Will American Liquefied Natural Gas Change the Russian Sanctions Game?

Brianna Philpot is a graduate student of Russian and Slavic Studies and International Relations at NYU.

When Russia annexed Crimea in 2014, the United States reacted with its first round of sanctions against the country, with the Obama administration levying additional sanctions in December of 2016 after the American Intelligence Community announced that Russia had interfered in the American presidential election. We may never know what effect American sanctions have had on the situation in Ukraine, but one thing is clear: they have not deterred Russia from continuing to target American elections. Why? As this post will argue, the structure of the Russian economy is partly to blame.

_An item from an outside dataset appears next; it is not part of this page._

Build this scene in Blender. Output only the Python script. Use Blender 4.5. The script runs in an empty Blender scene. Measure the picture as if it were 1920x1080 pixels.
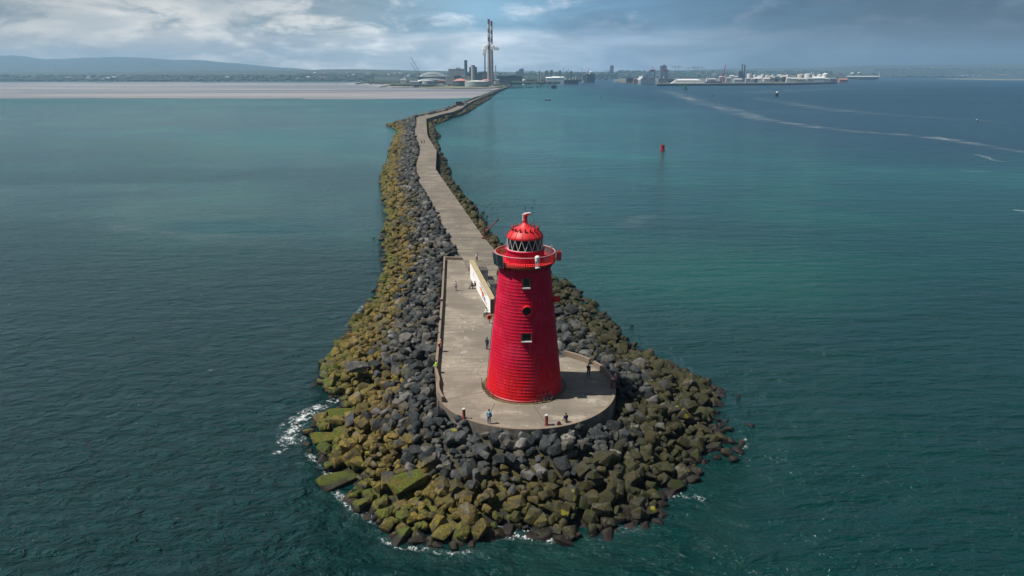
import bpy, bmesh, math, random
import numpy as np
from mathutils import Vector, Matrix, noise as mnoise
R = math.radians
random.seed(7); rng = np.random.default_rng(11)
sc = bpy.context.scene
COL = sc.collection
# ------------------------------------------------------------------ camera model
H = 40.6; F = 1279.0; PITCH = math.atan(403.0/F)
cp, sp = math.cos(PITCH), math.sin(PITCH)
def ray(px, py):
    v = (540-py)/F
    return ((px-960)/F, cp+v*sp, -sp+v*cp)
def G(px, py, z=0.0):
    """ground point at height z seen at a photo pixel"""
    d = ray(px, py); t = (z-H)/d[2]
    return (d[0]*t, d[1]*t, z)
def A(px, py, Y):
    """point at ground distance Y seen at a photo pixel"""
    d = ray(px, py); t = Y/d[1]
    return (d[0]*t, Y, H+d[2]*t)
def proj(p):
    x, y, z = p; z -= H
    dep = y*cp - z*sp; up = y*sp + z*cp
    return (960+F*x/dep, 540-F*up/dep, dep)

# ------------------------------------------------------------------ materials
def newmat(name):
    m = bpy.data.materials.new(name); m.use_nodes = True
    nt = m.node_tree; nt.nodes.clear()
    return m, nt
class NB:
    """small node-building helper"""
    def __init__(s, nt): s.nt = nt
    def n(s, t, ins=None, **kw):
        nd = s.nt.nodes.new(t)
        for k, v in kw.items(): setattr(nd, k, v)
        for k, v in (ins or {}).items():
            sock = nd.inputs[k]
            if isinstance(v, bpy.types.NodeSocket): s.nt.links.new(v, sock)
            else: sock.default_value = v
        return nd
    def math(s, op, a, b=0.0, c=None, clamp=False):
        ins = {0: a, 1: b}
        if c is not None: ins[2] = c
        return s.n('ShaderNodeMath', ins, operation=op, use_clamp=clamp).outputs[0]
    def noise(s, vec, scale, detail=3.0, rough=0.55, dist=0.0, out='Fac'):
        return s.n('ShaderNodeTexNoise', {'Vector': vec, 'Scale': scale, 'Detail': detail, 'Roughness': rough, 'Distortion': dist}).outputs[out]
    def map(s, vec, scale=(1,1,1), loc=(0,0,0), rot=(0,0,0)):
        return s.n('ShaderNodeMapping', {'Vector': vec, 'Scale': scale, 'Location': loc, 'Rotation': rot}).outputs[0]
    def mix(s, f, a, b, blend='MIX'):
        nd = s.nt.nodes.new('ShaderNodeMix'); nd.data_type = 'RGBA'; nd.blend_type = blend; nd.clamp_factor = True
        for k, v in ((0, f), (6, a), (7, b)):
            if isinstance(v, bpy.types.NodeSocket): s.nt.links.new(v, nd.inputs[k])
            else:
                if k and len(v) == 3: v = (*v, 1)
                nd.inputs[k].default_value = v
        return nd.outputs[2]
    def ramp(s, f, stops, interp='LINEAR'):
        nd = s.n('ShaderNodeValToRGB', {0: f}); cr = nd.color_ramp; cr.interpolation = interp
        while len(cr.elements) < len(stops): cr.elements.new(0.5)
        for e, (p, c) in zip(cr.elements, stops):
            e.position = p; e.color = (*c, 1) if len(c) == 3 else c
        return nd.outputs[0]
    def step(s, v, a, b, lo=0.0, hi=1.0):
        return s.n('ShaderNodeMapRange', {0: v, 1: a, 2: b, 3: lo, 4: hi}, interpolation_type='SMOOTHSTEP').outputs[0]
    def bsdf(s, col, rough=0.6, normal=None, **ins):
        d = {'Base Color': col if isinstance(col, bpy.types.NodeSocket) else (*col, 1) if len(col) == 3 else col, 'Roughness': rough}
        if normal is not None: d['Normal'] = normal
        d.update(ins)
        return s.n('ShaderNodeBsdfPrincipled', d).outputs[0]
    def out(s, sh): s.n('ShaderNodeOutputMaterial', {'Surface': sh})
    def bump(s, h, strength=0.3, dist=0.1):
        return s.n('ShaderNodeBump', {'Height': h, 'Strength': strength, 'Distance': dist}).outputs[0]
    def pos(s): return s.n('ShaderNodeNewGeometry').outputs['Position']
    def xyz(s, v): return s.n('ShaderNodeSeparateXYZ', {0: v}).outputs

def simple(name, col, rough=0.6, var=0.18, scale=2.0, metal=0.0, bump=0.0, **kw):
    """painted / weathered surface: base colour with blotchy variation"""
    m, nt = newmat(name); b = NB(nt)
    co = b.n('ShaderNodeTexCoord').outputs['Object']
    n = b.noise(co, scale, 4.0, 0.6)
    c = b.mix(n, tuple(x*(1-var) for x in col), tuple(min(1, x*(1+var)) for x in col))
    nrm = b.bump(b.noise(co, scale*4, 3), bump, 0.05) if bump else None
    b.out(b.bsdf(c, rough, nrm, Metallic=metal, **kw))
    return m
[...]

Russian President Vladimir Putin signs the Treaty on Accession of the Republic of Crimea to Russia, formally annexing the Crimean peninsula on March 18th, 2014. Source: The Kremlin

In 2017, Russia’s top three exports (crude petroleum, refined petroleum, and petroleum gas) accounted for just over 50% of total Russian exports. This dependence on oil makes Russia vulnerable to market fluctuations. Although the Russian economy has diversified somewhat since 2013, systemic problems are likely to keep oil on top.

It is therefore no surprise that Russian energy companies like Gazprom and Rosneft have found themselves in the crosshairs of the US Department of Treasury: if you want to hurt the Russian economy, you go after oil. The trouble with this strategy is that it’s not working: Russia’s sanctioned companies are doing better today than unsanctioned counterparts. Russia continues to sell because Europe continues to buy. Germany, for instance, derives 40% (36.47 billion cubic meters in 2017) of its natural gas from Russia, making it Gazprom’s single largest market.

Although Germany isn’t the only US ally buying gas from Russia, it is one of the most dependent on it. To address this issue, Germany has decided to build a liquefied natural gas (LNG) import facility, with American LNG theoretically poised to replace some of the Russian exports in the German energy market.  This could be a game-changer in the long term, but how likely are we to see an impact before the next Russian presidential election in 2024?

By the end of 2019, American LNG export capacity will triple to 60 billion cubic feet per day. As Mexico increases its own production of LNG, American companies will be able to divert what they are currently exporting to Mexico to other markets. After Russia cut Poland’s power ten years ago, Poland resolved to eliminate its dependence on its neighbor and has since signed onto several trade agreements with American LNG companies, demonstrating America’s potential to disrupt the Russian energy market.

Cove Point, an offshore LNG terminal located near Lusby, Maryland. Source: Wikipedia

However, Germany’s relationship with Russia is very different from Poland’s, a country whose long history includes multiple partitions, rebellions, and invasions. Germany thus views the plan to increase the capacity of Nord Stream, the Gazprom pipeline that transports Russian natural gas to Germany, as an opportunity rather than a potential pitfall.  When construction is complete, the project will increase German imports of Russian gas from 40% to 60%.

Additionally, if the timeline between announcement and launch for Germany’s first LNG import facility is similar to Poland’s, it won’t be operational until 2025. Poland, meanwhile, was much more motivated to eliminate its dependence on Russia than is Germany, meaning that Russian gas will likely continue to enjoy its dominance in the latter country.  Even after construction is complete, there’s no guarantee that American LNG will succeed in the German market. LNG import facilities in other European countries are operating at only 25% capacity, due in part to a price differential that favors Russian imports.

Świnoujście, Poland’s first LNG terminal, which opened in 2015.

In short, American LNG is unlikely to make an impact on Russian energy exports in the near future, and as long as Germany and the rest of Europe remain dependent on Russian gas, sanctions against Russia aren’t going to hurt the Russian economy the way the United States might be hoping.